En defensa de las instituciones

En defensa de las instituciones

RAFAEL TORIBIO
En el fondo, y desde del punto de vista sociológico, una institución no es otra cosa que un conjunto de normas socialmente aceptadas que determinan decisiones y acciones previsibles, porque se esperan que se correspondan con la naturaleza y las normas que la constituyen. Toda institución, además de su naturaleza y características especiales que la particularizan, descansa en personas a través de las cuales se manifiesta, unas como autoridades y otras como simples miembros.

Las expectativas respecto a que las decisiones y actuaciones sean conformes a la naturaleza de la institución y a las normas que la rigen, abarcan tanto a la propia institución como a las personas que la conforman. Es por esta razón que de la familia, la Iglesia Católica, los partidos políticos, por ejemplo, esperamos que sus decisiones y actuaciones sean coherentes con su razón de ser, su naturaleza, y los valores en los que se sustentan. Igual esperamos de las personas que las integran, sobre todo de las que están en sus cargos directivos. Por estas expectativas es que nos extraña cuando miembros de alguna institución, especialmente si desempeñan algún cargo directivo, con sus decisiones y actuaciones contradicen la naturaleza y valores de esa institución. Por eso, ante un padre que maltrata a los miembros de su familia, o se muestra irresponsable con su futuro; un dirigente político que utiliza el poder para beneficio personal; o un sacerdote acusado de violar a un menor, además de contravenir lo que es razonable esperar de toda persona, entendemos que con su comportamiento se aparta de lo que le corresponde hacer por la institución a la que pertenece. Su actuación es contraria a la naturaleza y a los valores de la institución de la que es parte.

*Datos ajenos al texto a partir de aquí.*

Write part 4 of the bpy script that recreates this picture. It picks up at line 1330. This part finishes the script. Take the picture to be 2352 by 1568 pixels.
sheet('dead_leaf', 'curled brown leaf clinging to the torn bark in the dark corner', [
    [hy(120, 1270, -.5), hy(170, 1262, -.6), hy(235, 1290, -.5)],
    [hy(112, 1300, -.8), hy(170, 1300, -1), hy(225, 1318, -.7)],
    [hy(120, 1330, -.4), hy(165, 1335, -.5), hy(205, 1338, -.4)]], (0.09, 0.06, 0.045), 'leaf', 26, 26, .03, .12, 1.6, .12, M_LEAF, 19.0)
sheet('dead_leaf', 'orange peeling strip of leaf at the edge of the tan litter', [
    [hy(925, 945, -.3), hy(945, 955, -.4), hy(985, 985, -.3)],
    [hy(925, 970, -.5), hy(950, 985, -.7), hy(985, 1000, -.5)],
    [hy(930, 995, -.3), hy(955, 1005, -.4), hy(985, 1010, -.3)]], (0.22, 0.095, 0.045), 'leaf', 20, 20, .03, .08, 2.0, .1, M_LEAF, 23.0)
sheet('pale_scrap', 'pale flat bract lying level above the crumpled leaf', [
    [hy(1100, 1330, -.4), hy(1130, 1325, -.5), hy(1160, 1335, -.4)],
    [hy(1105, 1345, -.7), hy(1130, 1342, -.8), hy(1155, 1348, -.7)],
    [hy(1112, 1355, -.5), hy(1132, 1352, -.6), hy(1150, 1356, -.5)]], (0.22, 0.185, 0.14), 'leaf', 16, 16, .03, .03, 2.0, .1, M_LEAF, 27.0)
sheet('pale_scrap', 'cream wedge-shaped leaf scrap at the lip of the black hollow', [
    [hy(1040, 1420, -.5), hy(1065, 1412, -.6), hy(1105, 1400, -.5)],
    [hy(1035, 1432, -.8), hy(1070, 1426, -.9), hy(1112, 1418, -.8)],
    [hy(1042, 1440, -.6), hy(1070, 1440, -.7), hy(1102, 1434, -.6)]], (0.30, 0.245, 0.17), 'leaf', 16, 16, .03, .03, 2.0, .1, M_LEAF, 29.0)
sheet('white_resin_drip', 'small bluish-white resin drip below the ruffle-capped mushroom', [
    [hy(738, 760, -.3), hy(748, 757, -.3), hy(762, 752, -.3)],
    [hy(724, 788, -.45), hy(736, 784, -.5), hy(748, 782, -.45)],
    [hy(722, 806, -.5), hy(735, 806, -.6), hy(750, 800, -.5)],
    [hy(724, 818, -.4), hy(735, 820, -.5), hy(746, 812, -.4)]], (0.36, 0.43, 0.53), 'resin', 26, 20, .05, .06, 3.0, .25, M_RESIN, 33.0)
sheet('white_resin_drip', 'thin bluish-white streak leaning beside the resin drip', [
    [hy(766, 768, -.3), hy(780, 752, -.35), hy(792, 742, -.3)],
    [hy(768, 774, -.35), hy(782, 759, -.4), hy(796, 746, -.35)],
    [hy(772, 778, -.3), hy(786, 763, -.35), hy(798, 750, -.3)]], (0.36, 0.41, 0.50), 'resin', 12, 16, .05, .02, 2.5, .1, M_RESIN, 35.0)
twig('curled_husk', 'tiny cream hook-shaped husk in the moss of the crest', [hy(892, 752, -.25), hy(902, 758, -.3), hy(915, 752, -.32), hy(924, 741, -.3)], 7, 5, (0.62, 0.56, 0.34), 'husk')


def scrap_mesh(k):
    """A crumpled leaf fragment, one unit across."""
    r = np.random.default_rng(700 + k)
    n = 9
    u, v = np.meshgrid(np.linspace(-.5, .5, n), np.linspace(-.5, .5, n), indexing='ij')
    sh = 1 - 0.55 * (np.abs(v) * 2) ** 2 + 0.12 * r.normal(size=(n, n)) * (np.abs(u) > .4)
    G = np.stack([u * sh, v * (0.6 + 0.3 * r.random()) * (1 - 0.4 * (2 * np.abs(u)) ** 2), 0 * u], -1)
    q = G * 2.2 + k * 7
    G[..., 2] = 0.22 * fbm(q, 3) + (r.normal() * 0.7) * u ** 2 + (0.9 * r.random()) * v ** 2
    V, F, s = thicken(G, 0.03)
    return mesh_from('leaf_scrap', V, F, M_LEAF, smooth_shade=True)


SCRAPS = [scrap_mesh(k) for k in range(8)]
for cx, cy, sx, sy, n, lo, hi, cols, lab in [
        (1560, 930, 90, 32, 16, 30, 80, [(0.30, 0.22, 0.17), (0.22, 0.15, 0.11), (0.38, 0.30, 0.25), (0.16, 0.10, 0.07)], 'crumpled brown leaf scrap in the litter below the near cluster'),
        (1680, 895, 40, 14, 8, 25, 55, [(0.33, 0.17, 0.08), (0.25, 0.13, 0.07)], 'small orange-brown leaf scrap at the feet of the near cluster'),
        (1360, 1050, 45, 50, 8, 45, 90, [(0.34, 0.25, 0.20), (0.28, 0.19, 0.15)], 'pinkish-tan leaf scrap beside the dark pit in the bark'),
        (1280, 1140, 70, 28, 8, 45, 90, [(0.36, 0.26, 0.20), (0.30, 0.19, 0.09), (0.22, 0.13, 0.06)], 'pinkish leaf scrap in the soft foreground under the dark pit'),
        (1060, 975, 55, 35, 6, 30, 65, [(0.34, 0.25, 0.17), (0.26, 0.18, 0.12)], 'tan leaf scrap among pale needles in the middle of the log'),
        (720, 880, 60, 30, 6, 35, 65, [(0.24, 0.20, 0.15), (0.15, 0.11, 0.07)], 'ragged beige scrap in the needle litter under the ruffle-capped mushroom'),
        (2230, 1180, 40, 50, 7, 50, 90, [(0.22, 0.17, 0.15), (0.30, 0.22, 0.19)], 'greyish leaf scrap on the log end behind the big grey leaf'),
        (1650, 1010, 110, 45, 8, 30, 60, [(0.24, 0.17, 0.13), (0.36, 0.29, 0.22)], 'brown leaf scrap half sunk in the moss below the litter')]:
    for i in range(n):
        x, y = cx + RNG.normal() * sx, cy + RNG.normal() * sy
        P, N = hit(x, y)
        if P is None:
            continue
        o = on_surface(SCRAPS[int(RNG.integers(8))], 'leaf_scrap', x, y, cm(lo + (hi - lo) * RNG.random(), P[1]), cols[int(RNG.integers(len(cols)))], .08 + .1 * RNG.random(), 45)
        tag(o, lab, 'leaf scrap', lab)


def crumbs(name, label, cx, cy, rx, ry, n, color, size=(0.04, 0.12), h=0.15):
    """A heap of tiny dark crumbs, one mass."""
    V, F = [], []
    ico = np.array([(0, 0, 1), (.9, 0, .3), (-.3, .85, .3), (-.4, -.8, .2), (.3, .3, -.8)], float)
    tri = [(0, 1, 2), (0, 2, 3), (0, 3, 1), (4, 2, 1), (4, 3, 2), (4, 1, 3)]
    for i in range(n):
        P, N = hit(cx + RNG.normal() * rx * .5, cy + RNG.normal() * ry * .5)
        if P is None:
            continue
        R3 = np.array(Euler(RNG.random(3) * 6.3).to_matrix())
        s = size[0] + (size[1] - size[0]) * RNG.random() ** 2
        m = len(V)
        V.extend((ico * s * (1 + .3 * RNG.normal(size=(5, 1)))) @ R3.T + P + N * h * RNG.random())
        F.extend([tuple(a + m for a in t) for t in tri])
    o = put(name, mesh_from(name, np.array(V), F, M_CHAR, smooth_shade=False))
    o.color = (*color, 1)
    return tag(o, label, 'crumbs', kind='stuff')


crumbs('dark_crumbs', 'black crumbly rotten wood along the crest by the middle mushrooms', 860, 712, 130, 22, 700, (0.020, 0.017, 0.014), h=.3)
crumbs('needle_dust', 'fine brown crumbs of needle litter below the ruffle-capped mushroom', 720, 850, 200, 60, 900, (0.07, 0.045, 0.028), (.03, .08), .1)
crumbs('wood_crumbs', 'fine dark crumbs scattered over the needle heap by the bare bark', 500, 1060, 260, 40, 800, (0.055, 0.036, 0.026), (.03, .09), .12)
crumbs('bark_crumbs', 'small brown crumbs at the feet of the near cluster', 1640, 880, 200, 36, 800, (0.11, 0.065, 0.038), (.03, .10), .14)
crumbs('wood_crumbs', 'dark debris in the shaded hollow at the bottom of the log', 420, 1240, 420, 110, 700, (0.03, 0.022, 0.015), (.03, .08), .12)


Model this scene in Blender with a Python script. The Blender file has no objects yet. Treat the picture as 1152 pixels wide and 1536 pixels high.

A medida que pasa el tiempo, entre los miembros de toda institución se desarrolla un sentimiento de pertenencia y solidaridad que provoca lealtad hacia la institución y solidaridad entre todos los que forman parte de ella. Esto último es lo que se conoce como  «espíritu de cuerpo». Pero este «espíritu de cuerpo», que en principio es altamente beneficioso, puede transformarse en un gran peligro. Da lugar, a veces, a la justificación de decisiones y actuaciones contrarias a la naturaleza y valores de la institución, así como a complicidades que se traducen en la defensa o el ocultamiento de comportamientos de miembros que se han apartado de las normas institucionales.

Recientemente hemos visto con estupor que altos oficiales de la Policía Nacional disponían para uso personal de vehículos que habían sido robados y recuperados, pero que en vez de ser devueltos a sus legítimos dueños, eran entregados a estos oficiales. Según los informes disponibles, esta es una práctica de hace muchos años, que era conocida y tolerada. Hay que agradecer al Superintendente de Seguros, que hizo de público conocimiento esta práctica, y al actual Jefe de la Policía Nacional que fijó un plazo para que los oficiales que tenían alguno de estos vehículos lo devolvieran. Esta práctica no es otra cosa que un vulgar robo, sólo que en esta oportunidad fue cometido por oficiales de la Policía Nacional, institución que por su naturaleza  y normas, tiene, como una de sus funciones, precisamente, la protección de la propiedad privada de los ciudadanos.

La ciudadanía en general ha visto con beneplácito la actuación de las autoridades pero espera que, contrario a otras oportunidades, la devolución de lo hurtado y disfrutado, no ponga punto final al asunto. Los autores de estos actos deben ser destituidos de manera deshonrosa y traducidos a la justicia ordinaria. No importa cuantos sean. Si a un haitiano le impusieron diez años de cárcel por haber robado un salami, un menor de edad pasó casi seis años en la cárcel por sustraer dos piñas y una mano de guineo, y un fiscal solicitó quince años a quienes hurtaron dos gallinas, frente al caso de los oficiales de la Policía Nacional que se apropiaron de los vehículos recuperados, no se puede terminar con solo agradecerles que hayan devuelto lo que se habían robado.

Los oficiales no implicados en estos lamentables y bochornosos actos debían ser los primeros en reclamar que los culpables sean separados de las filas y traducidos a la justicia. Mientras esto no suceda, todo oficial de la Policía Nacional que conduzca una jeepeta o un carro de lujo, puede ser considerado como un ladrón, pagando justos por pecadores. Es tiempo de que el «espíritu de cuerpo» no sea solo para preservar la institución de los ataques externos, también debe ser para preservarla de quienes la desprestigian desde el interior.